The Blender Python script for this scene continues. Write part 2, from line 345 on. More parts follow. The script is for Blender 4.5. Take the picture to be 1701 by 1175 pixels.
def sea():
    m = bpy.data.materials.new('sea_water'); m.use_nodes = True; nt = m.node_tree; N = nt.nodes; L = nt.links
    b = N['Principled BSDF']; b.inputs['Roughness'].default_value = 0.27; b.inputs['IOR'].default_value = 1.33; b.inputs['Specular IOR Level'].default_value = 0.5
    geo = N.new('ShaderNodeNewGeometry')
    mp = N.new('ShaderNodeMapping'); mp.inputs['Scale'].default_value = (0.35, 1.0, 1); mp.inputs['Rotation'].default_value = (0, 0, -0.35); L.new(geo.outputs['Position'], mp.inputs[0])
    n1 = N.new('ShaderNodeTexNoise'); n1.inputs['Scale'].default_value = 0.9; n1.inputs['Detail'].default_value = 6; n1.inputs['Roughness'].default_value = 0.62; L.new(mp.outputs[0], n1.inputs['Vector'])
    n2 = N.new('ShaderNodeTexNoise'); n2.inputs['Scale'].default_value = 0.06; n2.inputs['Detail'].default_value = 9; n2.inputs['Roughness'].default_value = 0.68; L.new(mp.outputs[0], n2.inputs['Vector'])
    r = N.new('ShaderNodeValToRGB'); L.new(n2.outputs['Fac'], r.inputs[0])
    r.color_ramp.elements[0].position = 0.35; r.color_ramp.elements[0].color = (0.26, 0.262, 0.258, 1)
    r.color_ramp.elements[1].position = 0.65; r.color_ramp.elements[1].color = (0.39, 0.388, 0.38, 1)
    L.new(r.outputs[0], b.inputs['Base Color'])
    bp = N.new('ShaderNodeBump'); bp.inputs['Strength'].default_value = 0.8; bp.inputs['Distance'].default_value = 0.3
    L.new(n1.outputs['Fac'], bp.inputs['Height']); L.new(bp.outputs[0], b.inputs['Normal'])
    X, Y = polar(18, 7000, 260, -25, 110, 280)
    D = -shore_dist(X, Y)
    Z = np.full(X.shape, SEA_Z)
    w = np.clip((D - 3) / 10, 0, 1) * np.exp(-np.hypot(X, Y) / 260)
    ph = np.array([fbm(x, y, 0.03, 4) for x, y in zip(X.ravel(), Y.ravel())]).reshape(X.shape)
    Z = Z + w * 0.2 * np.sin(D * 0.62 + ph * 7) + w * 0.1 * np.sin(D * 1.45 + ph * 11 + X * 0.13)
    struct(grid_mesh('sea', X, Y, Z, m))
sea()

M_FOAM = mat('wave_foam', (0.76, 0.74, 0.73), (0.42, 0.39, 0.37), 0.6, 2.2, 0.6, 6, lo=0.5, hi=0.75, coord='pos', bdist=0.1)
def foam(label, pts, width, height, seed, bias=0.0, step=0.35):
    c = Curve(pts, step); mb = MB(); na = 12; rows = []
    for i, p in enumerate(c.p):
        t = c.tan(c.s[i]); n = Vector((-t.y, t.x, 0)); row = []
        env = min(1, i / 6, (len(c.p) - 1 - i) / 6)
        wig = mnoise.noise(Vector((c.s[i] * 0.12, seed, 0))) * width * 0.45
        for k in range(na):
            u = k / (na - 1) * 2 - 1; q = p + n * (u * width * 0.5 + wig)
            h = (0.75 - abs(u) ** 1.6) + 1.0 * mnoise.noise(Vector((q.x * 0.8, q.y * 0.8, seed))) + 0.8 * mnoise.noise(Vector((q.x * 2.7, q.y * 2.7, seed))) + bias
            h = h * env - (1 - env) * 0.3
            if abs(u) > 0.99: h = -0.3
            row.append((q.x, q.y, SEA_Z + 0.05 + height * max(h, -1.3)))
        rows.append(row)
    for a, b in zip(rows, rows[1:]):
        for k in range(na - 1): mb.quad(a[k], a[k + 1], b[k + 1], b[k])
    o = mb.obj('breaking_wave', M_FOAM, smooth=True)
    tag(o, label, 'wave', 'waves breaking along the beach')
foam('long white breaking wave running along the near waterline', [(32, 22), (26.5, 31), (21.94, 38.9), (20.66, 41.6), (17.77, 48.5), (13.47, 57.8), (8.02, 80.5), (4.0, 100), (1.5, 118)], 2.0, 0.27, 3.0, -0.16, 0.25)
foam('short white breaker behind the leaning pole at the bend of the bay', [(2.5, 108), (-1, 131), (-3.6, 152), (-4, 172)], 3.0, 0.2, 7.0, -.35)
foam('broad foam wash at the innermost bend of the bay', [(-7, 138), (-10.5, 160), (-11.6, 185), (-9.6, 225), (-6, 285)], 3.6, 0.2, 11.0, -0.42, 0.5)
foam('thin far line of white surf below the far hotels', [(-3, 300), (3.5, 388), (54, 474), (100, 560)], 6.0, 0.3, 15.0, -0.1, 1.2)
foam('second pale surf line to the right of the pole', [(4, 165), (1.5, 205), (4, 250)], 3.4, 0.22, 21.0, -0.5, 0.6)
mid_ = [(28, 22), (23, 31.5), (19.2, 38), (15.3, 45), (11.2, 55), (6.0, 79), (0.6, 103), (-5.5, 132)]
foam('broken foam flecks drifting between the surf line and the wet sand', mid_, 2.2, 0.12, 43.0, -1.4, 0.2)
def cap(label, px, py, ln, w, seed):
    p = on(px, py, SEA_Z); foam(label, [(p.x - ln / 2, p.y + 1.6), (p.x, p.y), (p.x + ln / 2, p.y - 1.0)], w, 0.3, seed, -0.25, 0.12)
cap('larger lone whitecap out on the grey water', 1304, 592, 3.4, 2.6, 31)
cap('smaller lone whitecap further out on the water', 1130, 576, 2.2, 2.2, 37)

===

→ **Problem**:
Copy the material above verbatim.

→ **Answer for the task**:
The Blender Python script for this scene continues. Write part 2, from line 345 on. More parts follow. The script is for Blender 4.5. Take the picture to be 1701 by 1175 pixels.
def sea():
    m = bpy.data.materials.new('sea_water'); m.use_nodes = True; nt = m.node_tree; N = nt.nodes; L = nt.links
    b = N['Principled BSDF']; b.inputs['Roughness'].default_value = 0.27; b.inputs['IOR'].default_value = 1.33; b.inputs['Specular IOR Level'].default_value = 0.5
    geo = N.new('ShaderNodeNewGeometry')
    mp = N.new('ShaderNodeMapping'); mp.inputs['Scale'].default_value = (0.35, 1.0, 1); mp.inputs['Rotation'].default_value = (0, 0, -0.35); L.new(geo.outputs['Position'], mp.inputs[0])
    n1 = N.new('ShaderNodeTexNoise'); n1.inputs['Scale'].default_value = 0.9; n1.inputs['Detail'].default_value = 6; n1.inputs['Roughness'].default_value = 0.62; L.new(mp.outputs[0], n1.inputs['Vector'])
    n2 = N.new('ShaderNodeTexNoise'); n2.inputs['Scale'].default_value = 0.06; n2.inputs['Detail'].default_value = 9; n2.inputs['Roughness'].default_value = 0.68; L.new(mp.outputs[0], n2.inputs['Vector'])
    r = N.new('ShaderNodeValToRGB'); L.new(n2.outputs['Fac'], r.inputs[0])
    r.color_ramp.elements[0].position = 0.35; r.color_ramp.elements[0].color = (0.26, 0.262, 0.258, 1)
    r.color_ramp.elements[1].position = 0.65; r.color_ramp.elements[1].color = (0.39, 0.388, 0.38, 1)
    L.new(r.outputs[0], b.inputs['Base Color'])
    bp = N.new('ShaderNodeBump'); bp.inputs['Strength'].default_value = 0.8; bp.inputs['Distance'].default_value = 0.3
    L.new(n1.outputs['Fac'], bp.inputs['Height']); L.new(bp.outputs[0], b.inputs['Normal'])
    X, Y = polar(18, 7000, 260, -25, 110, 280)
    D = -shore_dist(X, Y)
    Z = np.full(X.shape, SEA_Z)
    w = np.clip((D - 3) / 10, 0, 1) * np.exp(-np.hypot(X, Y) / 260)
    ph = np.array([fbm(x, y, 0.03, 4) for x, y in zip(X.ravel(), Y.ravel())]).reshape(X.shape)
    Z = Z + w * 0.2 * np.sin(D * 0.62 + ph * 7) + w * 0.1 * np.sin(D * 1.45 + ph * 11 + X * 0.13)
    struct(grid_mesh('sea', X, Y, Z, m))
sea()

M_FOAM = mat('wave_foam', (0.76, 0.74, 0.73), (0.42, 0.39, 0.37), 0.6, 2.2, 0.6, 6, lo=0.5, hi=0.75, coord='pos', bdist=0.1)
def foam(label, pts, width, height, seed, bias=0.0, step=0.35):
    c = Curve(pts, step); mb = MB(); na = 12; rows = []
    for i, p in enumerate(c.p):
        t = c.tan(c.s[i]); n = Vector((-t.y, t.x, 0)); row = []
        env = min(1, i / 6, (len(c.p) - 1 - i) / 6)
        wig = mnoise.noise(Vector((c.s[i] * 0.12, seed, 0))) * width * 0.45
        for k in range(na):
            u = k / (na - 1) * 2 - 1; q = p + n * (u * width * 0.5 + wig)
            h = (0.75 - abs(u) ** 1.6) + 1.0 * mnoise.noise(Vector((q.x * 0.8, q.y * 0.8, seed))) + 0.8 * mnoise.noise(Vector((q.x * 2.7, q.y * 2.7, seed))) + bias
            h = h * env - (1 - env) * 0.3
            if abs(u) > 0.99: h = -0.3
            row.append((q.x, q.y, SEA_Z + 0.05 + height * max(h, -1.3)))
        rows.append(row)
    for a, b in zip(rows, rows[1:]):
        for k in range(na - 1): mb.quad(a[k], a[k + 1], b[k + 1], b[k])
    o = mb.obj('breaking_wave', M_FOAM, smooth=True)
    tag(o, label, 'wave', 'waves breaking along the beach')
foam('long white breaking wave running along the near waterline', [(32, 22), (26.5, 31), (21.94, 38.9), (20.66, 41.6), (17.77, 48.5), (13.47, 57.8), (8.02, 80.5), (4.0, 100), (1.5, 118)], 2.0, 0.27, 3.0, -0.16, 0.25)
foam('short white breaker behind the leaning pole at the bend of the bay', [(2.5, 108), (-1, 131), (-3.6, 152), (-4, 172)], 3.0, 0.2, 7.0, -.35)
foam('broad foam wash at the innermost bend of the bay', [(-7, 138), (-10.5, 160), (-11.6, 185), (-9.6, 225), (-6, 285)], 3.6, 0.2, 11.0, -0.42, 0.5)
foam('thin far line of white surf below the far hotels', [(-3, 300), (3.5, 388), (54, 474), (100, 560)], 6.0, 0.3, 15.0, -0.1, 1.2)
foam('second pale surf line to the right of the pole', [(4, 165), (1.5, 205), (4, 250)], 3.4, 0.22, 21.0, -0.5, 0.6)
mid_ = [(28, 22), (23, 31.5), (19.2, 38), (15.3, 45), (11.2, 55), (6.0, 79), (0.6, 103), (-5.5, 132)]
foam('broken foam flecks drifting between the surf line and the wet sand', mid_, 2.2, 0.12, 43.0, -1.4, 0.2)
def cap(label, px, py, ln, w, seed):
    p = on(px, py, SEA_Z); foam(label, [(p.x - ln / 2, p.y + 1.6), (p.x, p.y), (p.x + ln / 2, p.y - 1.0)], w, 0.3, seed, -0.25, 0.12)
cap('larger lone whitecap out on the grey water', 1304, 592, 3.4, 2.6, 31)
cap('smaller lone whitecap further out on the water', 1130, 576, 2.2, 2.2, 37)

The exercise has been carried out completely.